■ PROBLEM DESCRIPTION:
Exactly as written, write out the lines below from the first to the one containing "obj('pane', add_box(nb(), x - 0.0117, x", inclusive. Pictures do not belong in the copy.

■ RECORDED DATA:
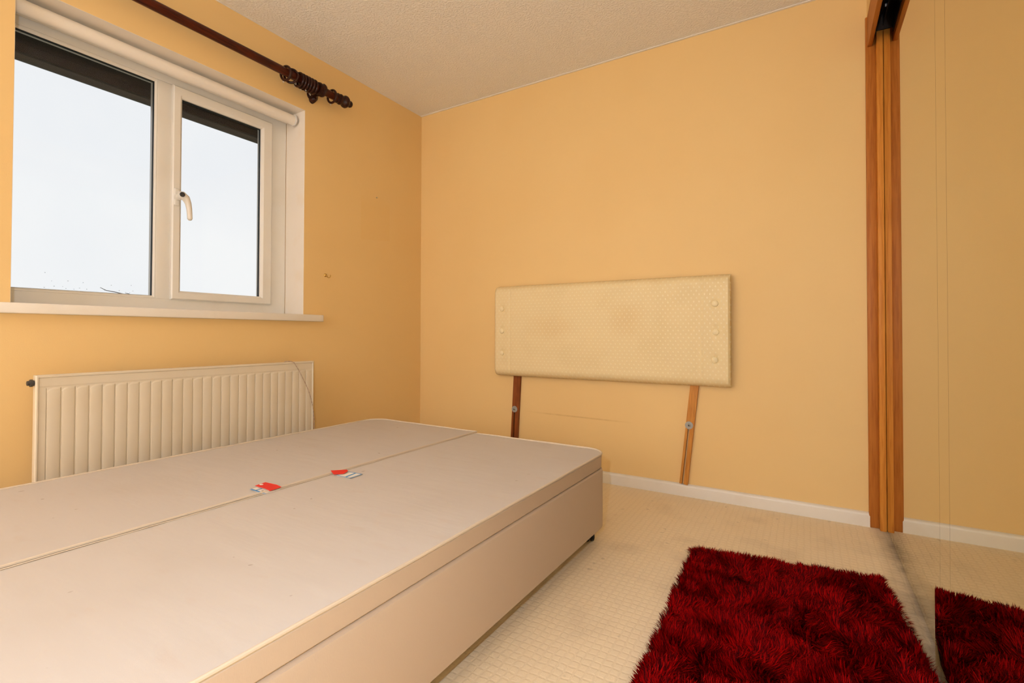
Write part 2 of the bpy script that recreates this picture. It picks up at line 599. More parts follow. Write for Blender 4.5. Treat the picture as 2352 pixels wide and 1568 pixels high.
def glazing(parent, y0, y1, z0, z1, x):
    """gasket, two panes and the spacer of a sealed unit whose room-side glass is at x"""
    obj('gasket', rect_frame(nb(), y0 - 0.002, y1 + 0.002, z0 - 0.002, z1 + 0.002, (0.005, 0.005, 0.0045, 0.006), x - 0.0005, x + 0.005, 0.0008), M_GASKET, parent)
    obj('pane', add_box(nb(), x - 0.003, x, y0, y1, z0, z1), M_GLASS, parent, smooth=False)
    obj('spacer_bar', rect_frame(nb(), y0, y1, z0, z1, (0.0035, 0.0035, 0.003, 0.004), x - 0.0085, x - 0.0032, 0.0004), M_GASKET, parent)
    obj('pane', add_box(nb(), x - 0.0117, x - 0.0087, y0, y1, z0, z1), M_GLASS, parent, smooth=False)


# fixed light: glazing bead and sealed unit
obj('glazing_bead', rect_frame(nb(), WF0 + 0.041, MY0 + 0.003, ZB + 0.0515, ZT - FT + 0.001, (0.010, 0.010, 0.013, 0.013), -0.175, X_FR - 0.003, 0.002, 0.006), M_PVC, win)
glazing(win, WF0 + 0.049, MY0 - 0.005, ZB + 0.063, ZT - FT - 0.010, -0.1765)
# raindrops on the outside of the fixed pane, too small to pick apart
rb_ = nb()
for py_, pz_ in ((265, 1040), (352, 1028), (430, 1030), (460, 1048), (535, 1053), (588, 1043), (657, 1052), (838, 1060), (990, 1063),
                 (1058, 1078), (1105, 1083), (1140, 1065), (330, 980), (478, 977), (622, 990), (905, 1010), (1120, 1008), (270, 905)):
    yd = -2.012 + py_ / 1372.0 * 0.452
    zd = 0.990 + (1042 + 0.05 * py_ - pz_) / 3.92 * 0.00165
    rd = 0.0013 + 0.0009 * ((py_ * 7 + pz_ * 3) % 10) / 10
    bmesh.ops.create_icosphere(rb_, subdivisions=1, radius=rd, matrix=Matrix.Translation((-0.1889, yd, zd)) @ Matrix.Diagonal((0.45, 1.25, 0.8, 1)))
M_DROP = Mat('water_drop', (0.75, 0.78, 0.80, 1), 0.02)
M_DROP.b.inputs['Transmission Weight'].default_value = 1.0
M_DROP.b.inputs['IOR'].default_value = 1.33
rd_o = obj('raindrops', rb_, M_DROP.m, win)
rd_o['kind'] = 'stuff'
# opening casement
CY0, CY1, CZ0, CZ1 = MY1 - 0.012, -1.024, 0.976, 1.955
cas = obj('casement', rect_frame(nb(), CY0, CY1, CZ0, CZ1, (0.040, 0.058, 0.040, 0.050), -0.168, X_CS, 0.005, 0.010), M_PVC, win)
glazing(cas, CY0 + 0.038, CY1 - 0.056, CZ0 + 0.038, CZ1 - 0.048, -0.1685)
obj('casement_stop', rect_frame(nb(), CY0 + 0.004, CY1 - 0.004, CZ0 + 0.004, CZ1 - 0.004, (0.030, 0.044, 0.032, 0.036), -0.205, -0.1685, 0.001), M_PVC, cas)
# handle: backplate, cranked lever, lock button
hb = nb()
add_box(hb, X_CS, X_CS + 0.010, CY0 + 0.004, CY0 + 0.027, 1.403, 1.482, 0.005, 3)
add_tube(hb, [(X_CS + 0.006, CY0 + 0.016, 1.440), (X_CS + 0.030, CY0 + 0.016, 1.440)], 0.014, 16)
lever = [(X_CS + 0.030, CY0 + 0.008, 1.449), (X_CS + 0.034, CY0 + 0.024, 1.447), (X_CS + 0.036, CY0 + 0.040, 1.436),
         (X_CS + 0.037, CY0 + 0.049, 1.415), (X_CS + 0.038, CY0 + 0.053, 1.390), (X_CS + 0.038, CY0 + 0.055, 1.365),
         (X_CS + 0.038, CY0 + 0.056, 1.345), (X_CS + 0.038, CY0 + 0.056, 1.339)]
add_tube(hb, lever, [0.016, 0.0195, 0.0165, 0.0130, 0.0115, 0.0110, 0.0105, 0.005], 14)
hnd = obj('handle', hb, M_PVC, cas)
hb = nb()
add_lathe(hb, (X_CS + 0.045, CY0 + 0.020, 1.447), (0.9, -0.35, 0), [(0, 0.0105), (0.009, 0.0105), (0.011, 0.008), (0.0115, 0.0)], 16)
btn = obj('lock_button', hb, M_BLACK, cas)
btn['label'] = 'black push button on the window handle'

b = add_box(nb(), -FD, 0.035, -2.165, -0.829, 0.888, 0.924, 0.004, 3)
sill = tag(obj('window_sill', b, M_WHITE, loc=(-0.06, -1.5, 0.888)), 'white painted window sill board below the window', 'window sill', kind='structure')

# eaves outside, seen through the top of the panes
ev = thing('roof_eaves', 'dark timber eaves overhanging the window outside', 'eaves', (-0.4, -1.5, 1.99), kind='structure')
obj('soffit', add_box(nb(), -0.52, -0.282, -3.6, 0.6, 2.045, 2.06), M_SOFFIT, ev, smooth=False)
obj('fascia_board', add_box(nb(), -0.545, -0.52, -3.6, 0.6, 2.008, 2.2, 0.002), M_SOFFIT, ev)
gb = nb()
prof = [(-0.60 + 0.055 * math.cos(a), 2.058 + 0.055 * math.sin(a)) for a in [math.pi + math.pi * k / 10 for k in range(11)]]
prof += [(x, z) for x, z in [(-0.60 + 0.051 * math.cos(a), 2.058 + 0.051 * math.sin(a)) for a in [2 * math.pi - math.pi * k / 10 for k in range(11)]]]
add_prism(gb, [(x, -3.6, z) for x, z in prof], (0, 4.2, 0))
obj('gutter', gb, M_GUTTER, ev)

M_LAWN = Mat('distant_lawn', (0.055, 0.07, 0.035, 1), 0.9).m
struct('ground', add_box(nb(), -60, -0.3, -40, 40, -2.9, -2.8), M_LAWN, 'unseen ground one storey below the window, added to keep sky light off the eaves', 'ground')  # out of view; added to stop sky light from below on the soffit

# bare tree beyond the window
tb = nb()
rr = random.Random(3)


def twig(p, d, ln, r, lev):
    pts, rs = [p.copy()], [r]
    q = p.copy()
    for k in range(4):
        d = (d + Vector((rr.uniform(-.2, .2), rr.uniform(-.25, .25), rr.uniform(-.1, .12)))).normalized()
        q = q + d * ln / 4
        pts.append(q.copy())
        rs.append(r * (1 - 0.17 * (k + 1)))
    add_tube(tb, pts, rs, 5)
    if lev > 0:
        for k in range(3 if lev > 1 else 2):
            t = pts[rr.choice((2, 3, 4))]
            dd = (d + Vector((rr.uniform(-.5, .5), rr.uniform(-1, 1), rr.uniform(-.2, .5)))).normalized()
            twig(t, dd, ln * 0.62, r * 0.5, lev - 1)


twig(Vector((-8.0, 1.15, -2.8)), Vector((0, 0, 1)), 2.2, 0.09, 2)
add_tube(tb, [(-8.0, 1.15, -2.8), (-8.0, 1.20, -0.6), (-8.02, 1.24, 0.7), (-8.0, 1.33, 1.25), (-8.0, 1.24, 1.47)], [0.08, 0.05, 0.03, 0.014, 0.009], 6)
add_tube(tb, [(-8.0, 1.33, 1.25), (-8.0, 1.277, 1.505), (-8.0, 1.111, 1.54), (-8.0, 1.00, 1.555), (-8.0, 0.915, 1.60)], [0.012, 0.009, 0.007, 0.006, 0.004], 5)
add_tube(tb, [(-8.0, 1.45, 1.0), (-8.0, 1.408, 1.47), (-8.0, 1.33, 1.52), (-8.0, 1.277, 1.53)], [0.016, 0.008, 0.006, 0.004], 5)
tag(obj('bare_tree', tb, M_BARK), 'bare twigs of a leafless tree at the bottom of the left pane', 'tree')

# ------------------------------------------------------------------ roller blind
RB = thing('roller_blind', 'rolled-up cream roller blind at the top of the window', 'blind', (-0.076, -1.5, 1.955))
RC = (-0.076, 1.983)
b = nb()
add_lathe(b, (RC[0], WY0 + 0.010, RC[1]), (0, 1, 0), [(0, 0.0255), (0.001, 0.0265), (1.100, 0.0265), (1.101, 0.0255)], 32)
obj('fabric_roll', b, M_BLIND, RB)
b = nb()
add_box(b, RC[0] - 0.034, RC[0] - 0.026, WY0 + 0.02, WY1 - 0.035, RC[1] - 0.018, RC[1] - 0.004, 0.003)
obj('hem_bar', b, M_BLIND, RB)
for yy in (WY1 - 0.0105, WY0 + 0.0045):
    b = nb()
    add_lathe(b, (RC[0], yy - 0.0005, RC[1]), (0, 1, 0), [(-0.010, 0.0285), (-0.009, 0.0305), (-0.003, 0.0305), (-0.002, 0.029)] if yy > -1.5
              else [(0.001, 0.029), (0.002, 0.0305), (0.006, 0.0305), (0.007, 0.0285)], 28)
    add_box(b, RC[0] - 0.016, RC[0] + 0.016, yy - 0.002, yy + 0.006 if yy > -1.5 else yy + 0.001, RC[1] - 0.005, RC[1] + 0.026, 0.002)
    obj('bracket', b, M_PLASTIC, RB)

# ------------------------------------------------------------------ curtain pole and rings
PX, PZ = 0.074, 2.139
POLE = thing('curtain_pole', 'dark mahogany curtain pole with turned finial above the window', 'curtain pole', (0.0, -1.48, PZ - 0.03))
PR = 0.0205
YP0, YP1 = -2.22, -0.785
obj('pole', add_lathe(nb(), (PX, YP0, PZ), (0, 1, 0), [(0, PR), (YP1 - YP0, PR)], 24), M_MAHOG, POLE)
FIN = [(0.0, 0.019), (0.004, 0.024), (0.010, 0.024), (0.014, 0.019), (0.018, 0.0245), (0.025, 0.0265), (0.032, 0.0245), (0.037, 0.017),
       (0.041, 0.019), (0.047, 0.026), (0.056, 0.0305), (0.064, 0.0305), (0.073, 0.026), (0.079, 0.017), (0.082, 0.011), (0.084, 0.0125),
       (0.088, 0.0155), (0.095, 0.017), (0.102, 0.0145), (0.106, 0.008), (0.107, 0.0)]
obj('finial', add_lathe(nb(), (PX, YP1 - 0.004, PZ), (0, 1, 0), [(d_, r_ * 1.12) for d_, r_ in FIN], 28), M_MAHOG_DARK, POLE)
obj('finial', add_lathe(nb(), (PX, YP0 + 0.004, PZ), (0, -1, 0), [(d_, r_ * 1.12) for d_, r_ in FIN], 28), M_MAHOG_DARK, POLE)
for yb in (-0.890, -2.08):
    b = nb()
    add_lathe(b, (0.0, yb, PZ - 0.012), (1, 0, 0), [(0, 0.034), (0.006, 0.034), (0.010, 0.028), (0.016, 0.018), (0.034, 0.014), (0.05, 0.017), (0.06, 0.02)], 20)
    add_lathe(b, (PX, yb - 0.019, PZ), (0, 1, 0), [(-0.006, 0.024), (-0.004, 0.031), (0.006, 0.034), (0.012, 0.030), (0.019, 0.031), (0.027, 0.036), (0.035, 0.034), (0.040, 0.027), (0.042, 0.022)], 24)
    add_lathe(b, (0.0, yb - 0.004, PZ - 0.045), (1, 0, 0.2), [(0, 0.016), (0.020, 0.016), (0.030, 0.012), (0.036, 0.006)], 14)
    obj('bracket', b, M_MAHOG_DARK, POLE)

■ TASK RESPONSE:
Write part 2 of the bpy script that recreates this picture. It picks up at line 599. More parts follow. Write for Blender 4.5. Treat the picture as 2352 pixels wide and 1568 pixels high.
def glazing(parent, y0, y1, z0, z1, x):
    """gasket, two panes and the spacer of a sealed unit whose room-side glass is at x"""
    obj('gasket', rect_frame(nb(), y0 - 0.002, y1 + 0.002, z0 - 0.002, z1 + 0.002, (0.005, 0.005, 0.0045, 0.006), x - 0.0005, x + 0.005, 0.0008), M_GASKET, parent)
    obj('pane', add_box(nb(), x - 0.003, x, y0, y1, z0, z1), M_GLASS, parent, smooth=False)
    obj('spacer_bar', rect_frame(nb(), y0, y1, z0, z1, (0.0035, 0.0035, 0.003, 0.004), x - 0.0085, x - 0.0032, 0.0004), M_GASKET, parent)
    obj('pane', add_box(nb(), x - 0.0117, x - 0.0087, y0, y1, z0, z1), M_GLASS, parent, smooth=False)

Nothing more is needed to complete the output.